### WORK INSTRUCTIONS:
Scan the entries below and report only how many lines contain "parts".

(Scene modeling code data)
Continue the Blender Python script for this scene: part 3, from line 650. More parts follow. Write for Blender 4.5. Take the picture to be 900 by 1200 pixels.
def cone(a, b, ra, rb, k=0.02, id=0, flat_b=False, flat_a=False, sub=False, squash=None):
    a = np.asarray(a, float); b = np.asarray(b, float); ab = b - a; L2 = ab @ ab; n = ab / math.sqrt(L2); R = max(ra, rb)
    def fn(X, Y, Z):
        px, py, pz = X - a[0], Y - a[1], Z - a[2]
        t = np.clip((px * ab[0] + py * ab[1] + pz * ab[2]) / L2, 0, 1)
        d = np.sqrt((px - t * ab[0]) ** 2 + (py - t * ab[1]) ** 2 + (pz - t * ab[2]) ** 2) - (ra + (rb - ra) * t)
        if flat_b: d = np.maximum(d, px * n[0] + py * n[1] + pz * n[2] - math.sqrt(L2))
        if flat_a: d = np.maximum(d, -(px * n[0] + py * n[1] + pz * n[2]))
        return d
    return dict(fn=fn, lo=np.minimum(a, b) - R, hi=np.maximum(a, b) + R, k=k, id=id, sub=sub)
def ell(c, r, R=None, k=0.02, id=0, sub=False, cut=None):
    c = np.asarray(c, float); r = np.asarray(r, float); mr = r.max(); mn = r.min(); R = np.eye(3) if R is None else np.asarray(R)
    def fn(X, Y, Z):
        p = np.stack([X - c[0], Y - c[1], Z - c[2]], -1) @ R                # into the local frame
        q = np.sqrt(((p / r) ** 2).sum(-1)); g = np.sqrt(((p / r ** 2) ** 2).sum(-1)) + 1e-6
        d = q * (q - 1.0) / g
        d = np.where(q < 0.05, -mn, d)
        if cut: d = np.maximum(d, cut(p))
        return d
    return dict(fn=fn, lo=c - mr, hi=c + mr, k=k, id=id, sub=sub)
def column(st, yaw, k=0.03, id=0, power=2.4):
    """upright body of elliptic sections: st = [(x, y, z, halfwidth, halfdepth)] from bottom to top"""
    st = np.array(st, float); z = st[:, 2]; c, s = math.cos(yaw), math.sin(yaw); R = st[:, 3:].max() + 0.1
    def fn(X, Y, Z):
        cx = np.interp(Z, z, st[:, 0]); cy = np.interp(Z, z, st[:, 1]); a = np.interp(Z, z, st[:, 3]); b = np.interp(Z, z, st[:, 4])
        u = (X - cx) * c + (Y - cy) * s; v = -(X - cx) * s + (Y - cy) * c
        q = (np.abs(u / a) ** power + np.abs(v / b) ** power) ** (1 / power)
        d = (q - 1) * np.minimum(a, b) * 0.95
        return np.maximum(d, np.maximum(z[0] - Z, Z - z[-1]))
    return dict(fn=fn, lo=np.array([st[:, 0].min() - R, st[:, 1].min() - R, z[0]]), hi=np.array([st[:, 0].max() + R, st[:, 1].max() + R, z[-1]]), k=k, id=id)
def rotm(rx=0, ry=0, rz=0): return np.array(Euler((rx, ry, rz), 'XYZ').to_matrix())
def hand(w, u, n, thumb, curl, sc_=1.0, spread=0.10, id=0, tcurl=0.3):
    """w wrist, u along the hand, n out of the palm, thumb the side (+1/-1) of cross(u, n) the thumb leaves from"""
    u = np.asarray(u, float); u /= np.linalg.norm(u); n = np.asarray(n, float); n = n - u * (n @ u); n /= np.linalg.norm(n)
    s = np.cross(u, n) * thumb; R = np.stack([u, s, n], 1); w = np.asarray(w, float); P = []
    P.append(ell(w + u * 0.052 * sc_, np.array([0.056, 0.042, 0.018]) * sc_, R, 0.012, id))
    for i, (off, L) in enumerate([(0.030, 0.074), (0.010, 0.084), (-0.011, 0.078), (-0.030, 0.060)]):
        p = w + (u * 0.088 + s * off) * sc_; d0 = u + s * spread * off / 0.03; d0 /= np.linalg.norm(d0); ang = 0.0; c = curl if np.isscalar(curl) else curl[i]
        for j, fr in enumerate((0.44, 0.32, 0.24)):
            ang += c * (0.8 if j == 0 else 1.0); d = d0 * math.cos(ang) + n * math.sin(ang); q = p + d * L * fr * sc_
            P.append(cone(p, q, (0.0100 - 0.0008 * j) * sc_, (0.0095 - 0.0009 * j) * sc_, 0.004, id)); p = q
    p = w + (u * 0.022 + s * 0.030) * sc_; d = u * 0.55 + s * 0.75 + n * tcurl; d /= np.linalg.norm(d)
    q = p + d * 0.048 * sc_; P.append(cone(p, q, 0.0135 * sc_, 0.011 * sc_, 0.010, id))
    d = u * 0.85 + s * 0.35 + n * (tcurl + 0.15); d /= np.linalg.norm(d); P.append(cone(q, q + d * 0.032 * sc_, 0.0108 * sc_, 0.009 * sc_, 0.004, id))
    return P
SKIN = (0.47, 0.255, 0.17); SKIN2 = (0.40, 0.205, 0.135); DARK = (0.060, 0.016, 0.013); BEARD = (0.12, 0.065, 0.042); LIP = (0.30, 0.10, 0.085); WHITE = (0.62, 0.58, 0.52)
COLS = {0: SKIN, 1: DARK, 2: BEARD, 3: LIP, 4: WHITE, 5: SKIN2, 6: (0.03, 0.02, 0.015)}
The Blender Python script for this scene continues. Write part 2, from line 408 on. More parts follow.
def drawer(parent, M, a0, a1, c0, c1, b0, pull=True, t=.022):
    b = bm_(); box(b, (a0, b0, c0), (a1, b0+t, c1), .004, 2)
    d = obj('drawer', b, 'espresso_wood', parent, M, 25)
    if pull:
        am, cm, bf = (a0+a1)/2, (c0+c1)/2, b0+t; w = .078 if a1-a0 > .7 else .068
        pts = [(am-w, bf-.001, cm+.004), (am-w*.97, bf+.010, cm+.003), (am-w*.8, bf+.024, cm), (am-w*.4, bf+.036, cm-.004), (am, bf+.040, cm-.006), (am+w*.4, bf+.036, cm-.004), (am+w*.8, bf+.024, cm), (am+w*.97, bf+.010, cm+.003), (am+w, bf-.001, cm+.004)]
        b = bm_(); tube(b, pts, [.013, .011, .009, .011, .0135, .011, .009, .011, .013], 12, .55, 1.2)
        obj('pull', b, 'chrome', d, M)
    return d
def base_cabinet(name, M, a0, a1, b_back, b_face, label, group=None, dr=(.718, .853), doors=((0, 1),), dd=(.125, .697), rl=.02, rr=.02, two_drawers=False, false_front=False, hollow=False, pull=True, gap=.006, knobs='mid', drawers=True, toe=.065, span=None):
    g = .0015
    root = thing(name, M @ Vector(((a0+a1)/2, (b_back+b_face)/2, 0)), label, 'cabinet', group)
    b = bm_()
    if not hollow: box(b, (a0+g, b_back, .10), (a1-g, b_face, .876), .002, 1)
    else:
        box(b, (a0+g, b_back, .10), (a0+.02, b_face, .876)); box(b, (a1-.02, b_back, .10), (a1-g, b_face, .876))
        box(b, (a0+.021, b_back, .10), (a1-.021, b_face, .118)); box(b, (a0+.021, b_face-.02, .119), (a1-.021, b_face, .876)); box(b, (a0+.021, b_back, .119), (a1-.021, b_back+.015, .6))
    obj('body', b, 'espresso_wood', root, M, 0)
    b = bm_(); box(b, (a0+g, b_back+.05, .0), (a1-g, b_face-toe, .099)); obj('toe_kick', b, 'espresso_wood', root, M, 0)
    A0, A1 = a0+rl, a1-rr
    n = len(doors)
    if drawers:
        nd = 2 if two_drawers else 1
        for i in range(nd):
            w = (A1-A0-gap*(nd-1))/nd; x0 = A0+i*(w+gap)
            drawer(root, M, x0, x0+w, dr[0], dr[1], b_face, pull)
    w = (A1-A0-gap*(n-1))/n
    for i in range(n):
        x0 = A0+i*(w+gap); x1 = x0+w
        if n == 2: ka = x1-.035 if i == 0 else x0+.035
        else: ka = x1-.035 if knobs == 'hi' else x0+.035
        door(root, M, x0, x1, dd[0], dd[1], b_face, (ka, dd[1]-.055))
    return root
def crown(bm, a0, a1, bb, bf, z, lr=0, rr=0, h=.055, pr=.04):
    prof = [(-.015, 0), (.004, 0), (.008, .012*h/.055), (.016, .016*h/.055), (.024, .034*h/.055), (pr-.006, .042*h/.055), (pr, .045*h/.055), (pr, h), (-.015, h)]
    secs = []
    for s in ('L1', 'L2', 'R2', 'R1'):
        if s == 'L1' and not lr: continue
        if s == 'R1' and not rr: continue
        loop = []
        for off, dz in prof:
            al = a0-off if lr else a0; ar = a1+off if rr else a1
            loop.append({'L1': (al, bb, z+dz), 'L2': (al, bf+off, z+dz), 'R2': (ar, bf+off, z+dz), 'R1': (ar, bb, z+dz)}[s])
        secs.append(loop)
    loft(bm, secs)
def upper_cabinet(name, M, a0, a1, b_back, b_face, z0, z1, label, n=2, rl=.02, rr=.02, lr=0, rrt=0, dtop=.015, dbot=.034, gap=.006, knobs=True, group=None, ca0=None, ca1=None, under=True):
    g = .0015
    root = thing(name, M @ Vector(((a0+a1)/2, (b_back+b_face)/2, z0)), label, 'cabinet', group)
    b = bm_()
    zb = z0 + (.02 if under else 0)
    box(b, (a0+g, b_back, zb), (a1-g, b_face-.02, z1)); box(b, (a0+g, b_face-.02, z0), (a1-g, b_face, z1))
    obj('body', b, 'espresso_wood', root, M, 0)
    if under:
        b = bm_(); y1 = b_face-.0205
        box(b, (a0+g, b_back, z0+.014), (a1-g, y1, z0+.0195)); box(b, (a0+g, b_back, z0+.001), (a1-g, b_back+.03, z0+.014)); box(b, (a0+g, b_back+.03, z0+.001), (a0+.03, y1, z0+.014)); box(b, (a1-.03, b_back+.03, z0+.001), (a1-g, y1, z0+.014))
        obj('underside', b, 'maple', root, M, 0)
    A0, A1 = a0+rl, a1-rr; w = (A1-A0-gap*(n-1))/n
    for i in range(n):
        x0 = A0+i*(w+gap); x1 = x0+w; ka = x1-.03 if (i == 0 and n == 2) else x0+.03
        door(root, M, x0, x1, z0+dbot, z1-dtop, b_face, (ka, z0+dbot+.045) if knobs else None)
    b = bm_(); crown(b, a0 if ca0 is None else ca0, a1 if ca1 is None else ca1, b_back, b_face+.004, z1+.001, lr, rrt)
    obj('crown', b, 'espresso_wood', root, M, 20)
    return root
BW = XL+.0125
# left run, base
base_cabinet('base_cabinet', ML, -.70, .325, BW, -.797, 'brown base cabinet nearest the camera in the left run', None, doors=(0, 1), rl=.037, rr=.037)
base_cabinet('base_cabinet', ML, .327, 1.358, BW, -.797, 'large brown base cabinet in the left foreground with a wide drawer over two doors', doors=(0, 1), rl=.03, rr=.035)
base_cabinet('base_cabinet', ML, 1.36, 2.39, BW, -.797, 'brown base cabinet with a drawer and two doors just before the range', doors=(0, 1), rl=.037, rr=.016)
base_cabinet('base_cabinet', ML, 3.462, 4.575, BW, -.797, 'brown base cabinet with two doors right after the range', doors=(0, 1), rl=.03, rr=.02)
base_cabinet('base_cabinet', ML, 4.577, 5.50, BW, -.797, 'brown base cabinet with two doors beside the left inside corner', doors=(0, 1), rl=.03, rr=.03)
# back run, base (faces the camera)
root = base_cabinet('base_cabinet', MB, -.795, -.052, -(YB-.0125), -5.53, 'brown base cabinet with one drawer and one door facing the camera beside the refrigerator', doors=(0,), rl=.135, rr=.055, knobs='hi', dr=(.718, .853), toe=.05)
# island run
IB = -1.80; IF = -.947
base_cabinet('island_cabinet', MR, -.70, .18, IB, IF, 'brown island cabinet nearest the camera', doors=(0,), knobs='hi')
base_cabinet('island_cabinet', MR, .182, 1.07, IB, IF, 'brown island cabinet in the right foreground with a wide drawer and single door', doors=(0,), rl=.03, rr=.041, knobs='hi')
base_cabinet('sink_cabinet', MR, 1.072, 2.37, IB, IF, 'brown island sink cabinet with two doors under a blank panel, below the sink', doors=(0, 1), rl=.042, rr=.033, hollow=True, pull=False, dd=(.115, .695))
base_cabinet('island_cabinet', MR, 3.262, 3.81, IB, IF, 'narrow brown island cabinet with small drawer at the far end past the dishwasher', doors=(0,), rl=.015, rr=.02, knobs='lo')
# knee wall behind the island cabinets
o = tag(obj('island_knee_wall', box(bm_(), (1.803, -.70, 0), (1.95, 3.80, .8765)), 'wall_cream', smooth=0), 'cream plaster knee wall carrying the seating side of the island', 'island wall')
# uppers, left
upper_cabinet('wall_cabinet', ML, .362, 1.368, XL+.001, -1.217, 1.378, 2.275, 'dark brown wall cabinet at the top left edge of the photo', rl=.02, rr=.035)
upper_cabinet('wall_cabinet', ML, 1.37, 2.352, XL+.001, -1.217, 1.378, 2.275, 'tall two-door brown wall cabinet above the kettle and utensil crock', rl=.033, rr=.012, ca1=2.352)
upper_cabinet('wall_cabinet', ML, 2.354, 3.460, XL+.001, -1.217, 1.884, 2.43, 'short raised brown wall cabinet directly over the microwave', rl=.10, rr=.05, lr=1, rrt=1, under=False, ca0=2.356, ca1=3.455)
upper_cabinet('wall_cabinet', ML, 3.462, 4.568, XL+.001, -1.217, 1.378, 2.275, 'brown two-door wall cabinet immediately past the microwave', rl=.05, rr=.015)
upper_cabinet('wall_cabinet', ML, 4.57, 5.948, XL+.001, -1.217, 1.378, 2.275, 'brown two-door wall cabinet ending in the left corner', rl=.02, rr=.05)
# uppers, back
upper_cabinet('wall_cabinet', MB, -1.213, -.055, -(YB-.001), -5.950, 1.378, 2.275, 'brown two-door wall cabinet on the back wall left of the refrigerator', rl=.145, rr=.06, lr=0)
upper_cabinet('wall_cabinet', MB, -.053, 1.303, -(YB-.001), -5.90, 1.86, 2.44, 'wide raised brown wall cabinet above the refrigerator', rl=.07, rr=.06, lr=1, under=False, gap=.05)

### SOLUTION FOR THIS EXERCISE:
2